#Enough: Long caught in violence, Chicago students demand change

World Today

Across U.S., Students Walk Out Of Schools To Address School Safety And Gun ViolenceStudents march through the violence-prone Little Village community after walking out of their classes at Community Links High School on March 14, 2018 in Chicago, Illinois. (Scott Olson/Getty Images/AFP)

Cities across the U.S. are dealing with gun violence each and every day, especially communities in Chicago. So when students across the U.S. walked-out of classes to protest a school massacre in Florida, many young people in the Windy City joined that call for change.

CGTN’s Dan Williams has more.

It was a sign of support and solidarity, as hundreds of students from the Perspectives High School of Technology in Chicago staged a walkout. The march was part of the national #Enough movement, calling for stronger gun laws, while also paying tribute to those killed at a high school in Parkland, Florida last month.
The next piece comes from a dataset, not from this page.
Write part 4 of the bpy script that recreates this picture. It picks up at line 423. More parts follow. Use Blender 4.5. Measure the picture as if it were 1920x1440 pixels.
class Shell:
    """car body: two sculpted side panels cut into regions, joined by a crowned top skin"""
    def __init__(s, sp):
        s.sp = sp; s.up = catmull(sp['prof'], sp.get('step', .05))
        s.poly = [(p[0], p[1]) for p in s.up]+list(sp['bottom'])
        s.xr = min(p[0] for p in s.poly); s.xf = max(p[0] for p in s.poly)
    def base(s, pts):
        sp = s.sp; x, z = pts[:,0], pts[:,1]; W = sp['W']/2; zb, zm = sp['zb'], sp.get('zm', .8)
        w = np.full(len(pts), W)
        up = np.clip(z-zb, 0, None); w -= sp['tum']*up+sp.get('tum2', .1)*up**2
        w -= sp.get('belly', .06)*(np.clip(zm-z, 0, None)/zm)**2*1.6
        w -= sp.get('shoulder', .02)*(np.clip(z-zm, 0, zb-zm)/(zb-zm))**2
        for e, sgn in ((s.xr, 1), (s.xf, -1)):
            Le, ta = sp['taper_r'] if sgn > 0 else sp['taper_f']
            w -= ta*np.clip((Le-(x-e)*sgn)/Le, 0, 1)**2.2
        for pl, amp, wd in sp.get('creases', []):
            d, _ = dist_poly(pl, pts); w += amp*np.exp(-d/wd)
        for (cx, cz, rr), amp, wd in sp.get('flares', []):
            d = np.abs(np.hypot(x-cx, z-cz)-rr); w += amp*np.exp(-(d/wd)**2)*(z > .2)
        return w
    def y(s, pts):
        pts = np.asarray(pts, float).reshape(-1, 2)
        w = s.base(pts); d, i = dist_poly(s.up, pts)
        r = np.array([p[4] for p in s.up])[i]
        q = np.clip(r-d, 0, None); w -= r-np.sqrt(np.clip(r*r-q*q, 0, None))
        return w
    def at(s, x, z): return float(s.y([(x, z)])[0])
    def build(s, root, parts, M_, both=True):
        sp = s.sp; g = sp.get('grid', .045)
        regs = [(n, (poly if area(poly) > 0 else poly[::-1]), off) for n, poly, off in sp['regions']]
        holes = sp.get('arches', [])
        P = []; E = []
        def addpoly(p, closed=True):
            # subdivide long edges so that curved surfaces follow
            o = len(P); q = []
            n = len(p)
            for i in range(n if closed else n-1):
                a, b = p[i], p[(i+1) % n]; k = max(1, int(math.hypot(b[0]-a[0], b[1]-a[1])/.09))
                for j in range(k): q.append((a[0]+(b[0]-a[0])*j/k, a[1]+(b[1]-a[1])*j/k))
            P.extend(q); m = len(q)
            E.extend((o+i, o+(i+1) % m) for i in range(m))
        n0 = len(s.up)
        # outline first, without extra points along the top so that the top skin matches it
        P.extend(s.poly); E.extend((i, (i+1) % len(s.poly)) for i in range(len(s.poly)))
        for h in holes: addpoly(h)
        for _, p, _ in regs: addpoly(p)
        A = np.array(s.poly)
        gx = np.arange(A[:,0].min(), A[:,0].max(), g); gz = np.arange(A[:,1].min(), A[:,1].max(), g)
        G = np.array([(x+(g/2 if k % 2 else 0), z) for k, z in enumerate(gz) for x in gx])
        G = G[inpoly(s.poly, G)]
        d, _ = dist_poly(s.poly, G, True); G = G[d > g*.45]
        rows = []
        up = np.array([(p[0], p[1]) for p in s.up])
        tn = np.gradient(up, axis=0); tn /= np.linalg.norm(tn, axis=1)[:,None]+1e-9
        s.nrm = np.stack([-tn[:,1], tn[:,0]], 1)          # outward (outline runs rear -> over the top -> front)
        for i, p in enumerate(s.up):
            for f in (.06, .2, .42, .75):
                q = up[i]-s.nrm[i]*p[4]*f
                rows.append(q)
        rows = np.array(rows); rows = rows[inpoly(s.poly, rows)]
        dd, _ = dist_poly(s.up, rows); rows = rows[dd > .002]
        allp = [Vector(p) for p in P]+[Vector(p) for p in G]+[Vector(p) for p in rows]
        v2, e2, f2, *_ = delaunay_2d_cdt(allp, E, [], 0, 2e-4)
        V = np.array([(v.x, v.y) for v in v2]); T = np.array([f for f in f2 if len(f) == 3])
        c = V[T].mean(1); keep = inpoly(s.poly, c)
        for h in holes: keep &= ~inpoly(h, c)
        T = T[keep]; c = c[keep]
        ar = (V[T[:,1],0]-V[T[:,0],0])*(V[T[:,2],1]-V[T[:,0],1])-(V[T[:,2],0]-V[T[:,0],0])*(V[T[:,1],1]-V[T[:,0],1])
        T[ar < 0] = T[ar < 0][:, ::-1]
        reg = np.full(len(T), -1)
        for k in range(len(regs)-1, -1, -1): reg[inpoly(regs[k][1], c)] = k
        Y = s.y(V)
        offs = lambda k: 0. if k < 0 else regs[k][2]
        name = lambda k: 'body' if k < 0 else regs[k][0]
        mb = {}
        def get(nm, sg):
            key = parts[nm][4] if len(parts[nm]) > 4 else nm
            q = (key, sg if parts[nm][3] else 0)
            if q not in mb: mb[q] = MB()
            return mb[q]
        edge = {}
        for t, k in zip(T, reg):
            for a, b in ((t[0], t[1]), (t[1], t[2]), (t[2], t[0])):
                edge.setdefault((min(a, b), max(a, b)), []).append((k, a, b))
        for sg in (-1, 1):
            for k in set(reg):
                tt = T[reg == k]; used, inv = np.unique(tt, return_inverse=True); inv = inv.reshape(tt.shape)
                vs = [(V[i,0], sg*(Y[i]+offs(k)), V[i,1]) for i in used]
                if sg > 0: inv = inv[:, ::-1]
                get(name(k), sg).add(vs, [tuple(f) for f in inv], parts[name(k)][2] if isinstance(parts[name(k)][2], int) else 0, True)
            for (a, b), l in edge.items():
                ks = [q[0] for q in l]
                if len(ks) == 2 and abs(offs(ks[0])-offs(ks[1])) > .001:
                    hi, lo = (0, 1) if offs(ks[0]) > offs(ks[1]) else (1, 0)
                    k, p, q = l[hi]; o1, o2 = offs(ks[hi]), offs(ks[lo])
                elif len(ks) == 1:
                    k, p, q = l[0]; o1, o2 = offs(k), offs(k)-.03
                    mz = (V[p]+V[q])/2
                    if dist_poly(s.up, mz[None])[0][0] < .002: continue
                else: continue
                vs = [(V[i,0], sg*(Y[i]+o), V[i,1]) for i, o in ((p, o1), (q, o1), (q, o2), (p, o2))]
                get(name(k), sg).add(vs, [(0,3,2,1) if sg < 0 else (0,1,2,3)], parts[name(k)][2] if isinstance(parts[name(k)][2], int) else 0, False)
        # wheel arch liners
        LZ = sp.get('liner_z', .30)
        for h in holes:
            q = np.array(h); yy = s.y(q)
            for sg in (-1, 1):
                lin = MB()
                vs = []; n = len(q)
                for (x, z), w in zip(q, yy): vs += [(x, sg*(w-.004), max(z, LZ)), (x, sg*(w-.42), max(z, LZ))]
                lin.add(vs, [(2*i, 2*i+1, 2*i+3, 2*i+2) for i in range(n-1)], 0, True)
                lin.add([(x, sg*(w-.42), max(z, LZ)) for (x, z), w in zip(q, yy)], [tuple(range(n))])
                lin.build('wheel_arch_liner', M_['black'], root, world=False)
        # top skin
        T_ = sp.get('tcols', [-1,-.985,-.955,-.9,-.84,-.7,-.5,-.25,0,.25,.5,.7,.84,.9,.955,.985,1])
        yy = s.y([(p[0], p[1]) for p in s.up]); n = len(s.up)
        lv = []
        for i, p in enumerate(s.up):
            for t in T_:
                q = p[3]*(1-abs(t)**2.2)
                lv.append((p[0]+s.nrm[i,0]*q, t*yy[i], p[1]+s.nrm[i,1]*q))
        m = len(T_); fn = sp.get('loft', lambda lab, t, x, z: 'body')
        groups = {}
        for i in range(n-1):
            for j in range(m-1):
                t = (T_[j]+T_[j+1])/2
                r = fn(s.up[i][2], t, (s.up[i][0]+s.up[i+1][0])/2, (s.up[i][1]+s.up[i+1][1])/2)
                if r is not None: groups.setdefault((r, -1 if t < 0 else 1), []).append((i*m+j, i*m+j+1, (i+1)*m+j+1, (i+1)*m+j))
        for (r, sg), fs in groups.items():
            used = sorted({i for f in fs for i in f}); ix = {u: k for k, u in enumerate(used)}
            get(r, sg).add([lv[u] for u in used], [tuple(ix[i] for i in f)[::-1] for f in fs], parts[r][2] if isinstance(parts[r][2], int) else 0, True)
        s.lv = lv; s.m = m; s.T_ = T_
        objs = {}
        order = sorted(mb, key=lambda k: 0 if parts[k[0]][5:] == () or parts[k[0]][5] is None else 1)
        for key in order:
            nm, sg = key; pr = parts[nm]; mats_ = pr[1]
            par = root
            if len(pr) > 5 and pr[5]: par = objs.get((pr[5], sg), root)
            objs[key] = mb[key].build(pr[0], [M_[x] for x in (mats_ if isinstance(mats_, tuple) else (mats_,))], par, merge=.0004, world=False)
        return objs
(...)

The issue of gun violence resonates loudly here. More than 3,500 people were shot last year in the Windy City.

“It’s a plague. It’s an epidemic,” student Kray Butler Jr. said. “It is becoming more and more intrusive. Shootouts are happening. One of the cousins I lost, he was minding his business at a park playing basketball, but a shootout happened, and unfortunately he was shot and killed.”

Scars of Chicago’s gun violence are not hard to find. Makeshift memorials and outdoor message boards show pictures of just some of the children killed in the area.

Lamar Johnson runs Bold Resistance Against Violence Everywhere, and recently joined a group that paid a visit to the Parkland survivors in Florida.

“You have to come to the reality and say that gun violence is affecting everybody. What happened at Parkland just woke the country up,” he explained. “I would say it gave me the opportunity to share to the Parkland students, that what you experienced for six minutes, we experience every day.”

Others have a different view. About 50 miles away in Crystal Lake, people young and old are busy at a shooting range.

Tom Dorsch is the director of operations at On Target Range and Tactical Training Center, and says it’s wrong to simply focus on gun owners.

“They don’t understand that 99.9 percent of people who have a gun are safe gun-owners,” according to Dorsch. “And I want to say this: that nobody cries more for these children of gun violence than gun owners. It’s not the law abiding gun owners who should be on trial here, and have more and more rights taken away.”

Since the Parkland massacre, the focus has shifted to ways to stop school gun attacks. One suggestion is to allow teachers the chance to carry a concealed weapon.

This idea has the backing of Tonya Franklin, a National Rifle Association certified instructor.

“I am even offering free firearm safety and training classes to teachers that want to sign up for them right now for their concealed carry,” she said. “They should have that opportunity to make that decision.”

Many, however, feel that does not address the root cause.

Gun control remains an increasingly polarizing issue. For many of these students who marched, it has also become a movement. They’re determined that their voices not only be heard, but also create action. 

“I am actually going to be the change. It is not what I want to see, it is what I am going to do,” Marian Funches said. “I am letting them know what I want to do. Trying to be a part of something bigger.”